Agents will increasingly pursue outcomes rather than follow instructions. At the same time, event-driven automation will allow them to detect problems, initiate analysis, and collaborate with other agents without waiting for human prompts. Simulation environments will further accelerate learning and strengthen reliability.

Trusted AI will become a defining competitive factor. Brands will be judged by the quality, personalisation, and relational intelligence of their agents rather than traditional identity markers.

Effective interfaces, transparent governance, and clear metrics for agent adherence will shape customer loyalty and shareholder confidence.

Cybersecurity will shift toward autonomous, self-healing digital immune systems, while advances in spatially aware AI will accelerate robotics and immersive simulations across various industries.

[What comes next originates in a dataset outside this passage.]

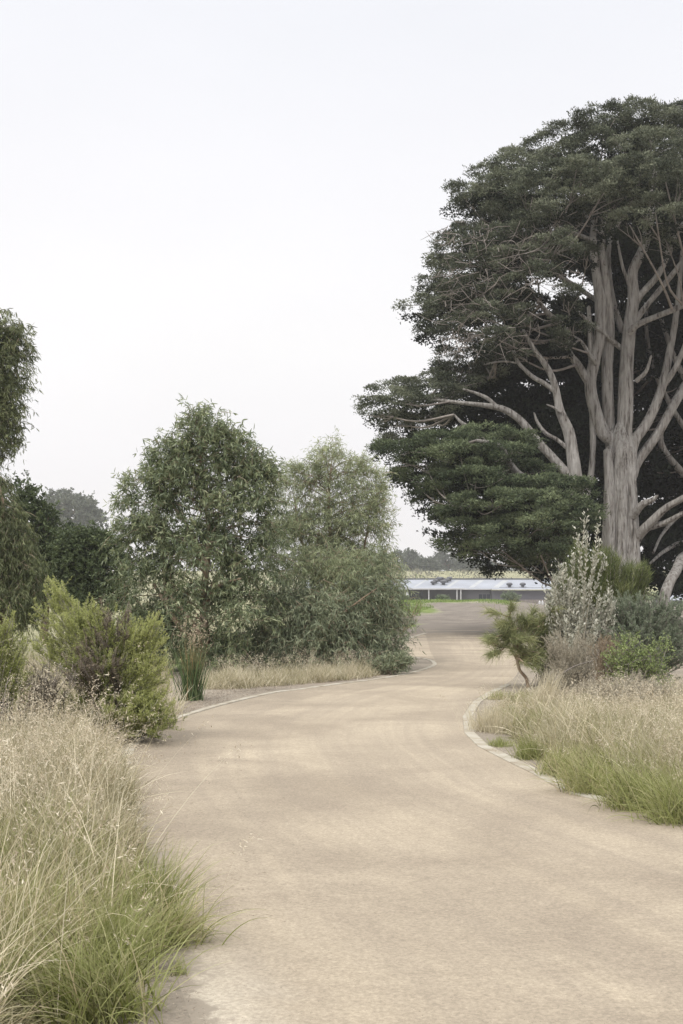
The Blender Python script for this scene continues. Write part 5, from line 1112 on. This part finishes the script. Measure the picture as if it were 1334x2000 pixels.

Broader impacts will reshape workplace culture. AI-native engineers will shorten development cycles, while non-technical employees will create personal applications, rather than relying solely on central teams.

Ambient intelligence may push new hardware into the mainstream, and sustainability debates will increasingly focus on water usage in data-intensive AI systems. Governments are preparing to upskill public workforces, and consumer agents will pressure companies to offer better value.

Long-term success will depend on raising AI literacy and selecting platforms designed for scalable, integrated, and agentic operations.